A court need not rely upon a party’s own account of his or her finances, but may impute income based upon the party’s past income or demonstrated future potential earnings (see Brown v Brown, 239 AD2d 535 [1997]). The court may impute income to a party based on his or her employment history, future earning capacity, educational background, or money received from friends and relatives (see Matter of Collins v Collins, 241 AD2d 725, 727 [1997]). Where a party’s account is not believable, the court may impute a true or potential income higher than alleged (see Lilikakis v Lilikakis, 308 AD2d 435, 436 [2003]). Here, the Supreme Court providently exercised its discretion in imputing income to the defendant based on, among other things, the evidence of his attempts to conceal his true income.

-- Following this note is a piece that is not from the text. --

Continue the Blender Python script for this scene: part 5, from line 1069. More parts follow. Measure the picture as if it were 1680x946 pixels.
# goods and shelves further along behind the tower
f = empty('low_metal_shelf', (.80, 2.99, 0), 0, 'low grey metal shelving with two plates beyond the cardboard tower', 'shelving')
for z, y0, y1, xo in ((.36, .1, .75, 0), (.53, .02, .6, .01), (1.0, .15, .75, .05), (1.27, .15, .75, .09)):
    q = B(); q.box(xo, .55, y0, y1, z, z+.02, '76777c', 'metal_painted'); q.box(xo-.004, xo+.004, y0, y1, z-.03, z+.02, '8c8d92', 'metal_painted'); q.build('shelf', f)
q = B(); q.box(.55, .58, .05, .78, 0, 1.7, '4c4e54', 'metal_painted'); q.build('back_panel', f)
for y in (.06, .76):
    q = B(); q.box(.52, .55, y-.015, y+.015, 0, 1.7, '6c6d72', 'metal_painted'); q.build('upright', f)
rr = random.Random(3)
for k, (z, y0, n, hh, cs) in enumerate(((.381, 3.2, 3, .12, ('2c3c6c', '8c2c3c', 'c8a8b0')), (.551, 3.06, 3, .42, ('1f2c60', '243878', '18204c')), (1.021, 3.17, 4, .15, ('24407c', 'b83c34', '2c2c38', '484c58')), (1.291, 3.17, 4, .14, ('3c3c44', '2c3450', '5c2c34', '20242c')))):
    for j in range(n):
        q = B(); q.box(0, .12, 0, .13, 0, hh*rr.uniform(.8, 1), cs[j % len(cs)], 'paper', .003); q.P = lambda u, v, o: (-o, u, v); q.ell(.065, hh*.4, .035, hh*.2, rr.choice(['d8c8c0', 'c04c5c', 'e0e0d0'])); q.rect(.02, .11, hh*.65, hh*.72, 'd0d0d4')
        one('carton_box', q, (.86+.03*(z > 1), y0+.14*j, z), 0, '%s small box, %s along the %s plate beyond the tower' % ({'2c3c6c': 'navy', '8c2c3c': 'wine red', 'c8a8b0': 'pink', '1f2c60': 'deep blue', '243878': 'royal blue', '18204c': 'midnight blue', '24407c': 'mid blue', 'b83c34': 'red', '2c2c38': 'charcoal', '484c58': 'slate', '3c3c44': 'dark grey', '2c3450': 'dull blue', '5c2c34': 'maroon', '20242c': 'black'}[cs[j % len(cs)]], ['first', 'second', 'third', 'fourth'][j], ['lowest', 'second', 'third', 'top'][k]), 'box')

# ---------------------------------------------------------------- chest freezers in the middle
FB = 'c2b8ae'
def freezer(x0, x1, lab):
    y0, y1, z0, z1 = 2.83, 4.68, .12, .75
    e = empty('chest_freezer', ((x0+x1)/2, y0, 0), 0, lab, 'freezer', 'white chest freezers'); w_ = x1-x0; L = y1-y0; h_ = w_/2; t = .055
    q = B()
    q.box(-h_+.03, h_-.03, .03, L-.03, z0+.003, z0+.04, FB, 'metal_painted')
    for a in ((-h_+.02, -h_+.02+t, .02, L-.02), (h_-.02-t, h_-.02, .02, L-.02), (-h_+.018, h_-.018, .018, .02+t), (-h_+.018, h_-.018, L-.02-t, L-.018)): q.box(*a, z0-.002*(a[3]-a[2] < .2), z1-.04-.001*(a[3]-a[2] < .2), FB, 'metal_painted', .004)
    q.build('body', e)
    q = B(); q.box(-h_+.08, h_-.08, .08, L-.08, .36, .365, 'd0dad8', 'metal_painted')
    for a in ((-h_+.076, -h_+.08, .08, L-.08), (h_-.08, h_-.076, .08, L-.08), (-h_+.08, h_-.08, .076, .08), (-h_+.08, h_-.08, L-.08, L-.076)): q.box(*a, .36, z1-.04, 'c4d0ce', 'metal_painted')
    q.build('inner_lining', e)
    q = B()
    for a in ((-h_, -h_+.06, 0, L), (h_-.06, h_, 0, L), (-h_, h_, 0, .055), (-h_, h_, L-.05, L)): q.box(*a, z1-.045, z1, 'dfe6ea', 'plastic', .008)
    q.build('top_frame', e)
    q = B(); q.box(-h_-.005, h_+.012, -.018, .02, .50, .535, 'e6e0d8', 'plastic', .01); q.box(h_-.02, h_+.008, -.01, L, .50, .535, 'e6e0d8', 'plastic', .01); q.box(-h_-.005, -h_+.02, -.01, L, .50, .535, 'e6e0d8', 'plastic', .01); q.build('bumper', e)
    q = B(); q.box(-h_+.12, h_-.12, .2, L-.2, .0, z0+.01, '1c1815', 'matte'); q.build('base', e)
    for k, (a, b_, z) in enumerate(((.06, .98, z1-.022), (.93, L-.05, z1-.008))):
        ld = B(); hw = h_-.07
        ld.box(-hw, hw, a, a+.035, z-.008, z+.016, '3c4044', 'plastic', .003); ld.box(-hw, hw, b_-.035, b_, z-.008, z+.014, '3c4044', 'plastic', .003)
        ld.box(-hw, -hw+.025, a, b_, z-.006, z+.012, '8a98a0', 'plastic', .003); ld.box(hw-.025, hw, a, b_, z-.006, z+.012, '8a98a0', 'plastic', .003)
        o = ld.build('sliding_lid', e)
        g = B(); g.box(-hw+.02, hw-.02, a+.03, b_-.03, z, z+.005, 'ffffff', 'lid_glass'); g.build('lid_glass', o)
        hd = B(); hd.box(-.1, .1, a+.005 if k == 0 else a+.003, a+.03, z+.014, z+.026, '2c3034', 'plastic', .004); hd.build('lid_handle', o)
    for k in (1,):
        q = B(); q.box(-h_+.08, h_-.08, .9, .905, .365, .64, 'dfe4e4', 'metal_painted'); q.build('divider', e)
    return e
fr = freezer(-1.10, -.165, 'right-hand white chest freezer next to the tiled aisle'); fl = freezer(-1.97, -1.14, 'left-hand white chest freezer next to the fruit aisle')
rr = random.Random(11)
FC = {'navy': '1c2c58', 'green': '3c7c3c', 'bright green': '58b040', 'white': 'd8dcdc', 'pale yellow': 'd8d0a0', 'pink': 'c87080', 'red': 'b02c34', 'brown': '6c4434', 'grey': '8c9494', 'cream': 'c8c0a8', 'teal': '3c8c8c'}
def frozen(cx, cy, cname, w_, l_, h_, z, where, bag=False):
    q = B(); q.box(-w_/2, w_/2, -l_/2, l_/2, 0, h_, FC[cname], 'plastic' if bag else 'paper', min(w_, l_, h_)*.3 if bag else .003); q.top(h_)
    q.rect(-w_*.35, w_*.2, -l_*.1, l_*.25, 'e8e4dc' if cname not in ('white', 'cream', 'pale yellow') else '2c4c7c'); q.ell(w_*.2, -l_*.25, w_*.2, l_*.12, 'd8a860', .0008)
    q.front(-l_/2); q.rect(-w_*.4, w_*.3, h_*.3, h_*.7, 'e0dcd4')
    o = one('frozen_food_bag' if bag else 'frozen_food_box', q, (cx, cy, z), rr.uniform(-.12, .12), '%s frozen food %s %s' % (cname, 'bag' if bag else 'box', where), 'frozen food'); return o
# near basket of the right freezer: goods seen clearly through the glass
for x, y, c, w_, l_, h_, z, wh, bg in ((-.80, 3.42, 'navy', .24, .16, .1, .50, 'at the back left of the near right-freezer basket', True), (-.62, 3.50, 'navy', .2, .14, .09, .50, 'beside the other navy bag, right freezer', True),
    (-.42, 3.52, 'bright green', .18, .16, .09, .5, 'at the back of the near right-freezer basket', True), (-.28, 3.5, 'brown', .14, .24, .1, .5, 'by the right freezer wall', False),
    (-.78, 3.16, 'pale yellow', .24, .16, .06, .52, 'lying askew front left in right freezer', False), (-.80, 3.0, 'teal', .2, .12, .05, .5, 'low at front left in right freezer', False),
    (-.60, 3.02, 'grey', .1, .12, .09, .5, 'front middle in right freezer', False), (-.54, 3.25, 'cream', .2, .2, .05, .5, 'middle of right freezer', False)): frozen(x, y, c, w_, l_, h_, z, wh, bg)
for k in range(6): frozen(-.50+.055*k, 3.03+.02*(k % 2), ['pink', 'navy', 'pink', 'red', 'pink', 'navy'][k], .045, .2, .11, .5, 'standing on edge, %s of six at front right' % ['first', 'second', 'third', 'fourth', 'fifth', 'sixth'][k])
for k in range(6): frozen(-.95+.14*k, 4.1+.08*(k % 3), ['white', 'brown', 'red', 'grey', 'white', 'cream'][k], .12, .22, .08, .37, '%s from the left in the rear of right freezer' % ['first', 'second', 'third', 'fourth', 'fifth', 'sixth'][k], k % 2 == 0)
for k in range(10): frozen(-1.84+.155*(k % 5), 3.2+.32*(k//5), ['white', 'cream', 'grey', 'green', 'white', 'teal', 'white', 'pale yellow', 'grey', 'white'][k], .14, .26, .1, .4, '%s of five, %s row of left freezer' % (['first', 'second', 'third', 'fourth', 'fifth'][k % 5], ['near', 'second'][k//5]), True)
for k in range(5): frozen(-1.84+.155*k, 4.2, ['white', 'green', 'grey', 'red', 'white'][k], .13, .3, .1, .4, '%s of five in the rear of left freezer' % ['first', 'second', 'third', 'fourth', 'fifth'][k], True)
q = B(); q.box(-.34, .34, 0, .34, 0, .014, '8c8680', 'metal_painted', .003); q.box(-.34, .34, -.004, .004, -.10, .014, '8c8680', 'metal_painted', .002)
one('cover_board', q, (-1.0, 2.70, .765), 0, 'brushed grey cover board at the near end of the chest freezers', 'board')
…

With respect to the maintenance award, the defendant argues that the Supreme Court erred in changing the start date and duration of maintenance payments between the time it issued the decision and the time it issued the judgment. However, the Supreme Court modified its decision by issuing an order granting the plaintiffs motion to make the maintenance payments retroactive; thus, the judgment conformed to the decision (cf. Scheuering v Scheuering, 27 AD3d 446, 447 [2006]).

The defendant’s argument that the Supreme Court failed to account for the consequences of embedded capital gains taxes in determining the value of the defendant’s interest in the funeral home business for equitable distribution purposes is without merit, as the defendant had already entered into a stipulation *924with the plaintiff establishing the value of that business (see generally Mitchell v New York Hosp., 61 NY2d 208, 214 [1984]).

A court must consider the equities and circumstances of each particular case and the parties’ respective financial positions in determining a counsel fee application (Palumbo v Palumbo, 10 AD3d 680, 682 [2004]). Here, the Supreme Court providently exercised its discretion in awarding a counsel fee to the plaintiff. Moreover, the Supreme Court providently exercised its discretion in directing the defendant to pay 90% of the forensic accountant’s fee (see Cash-Scher v Scher, 299 AD2d 193, 193-194 [2002]).

The defendant’s remaining contentions are without merit. Covello, J.P., Santucci, Balkin and Austin, JJ., concur.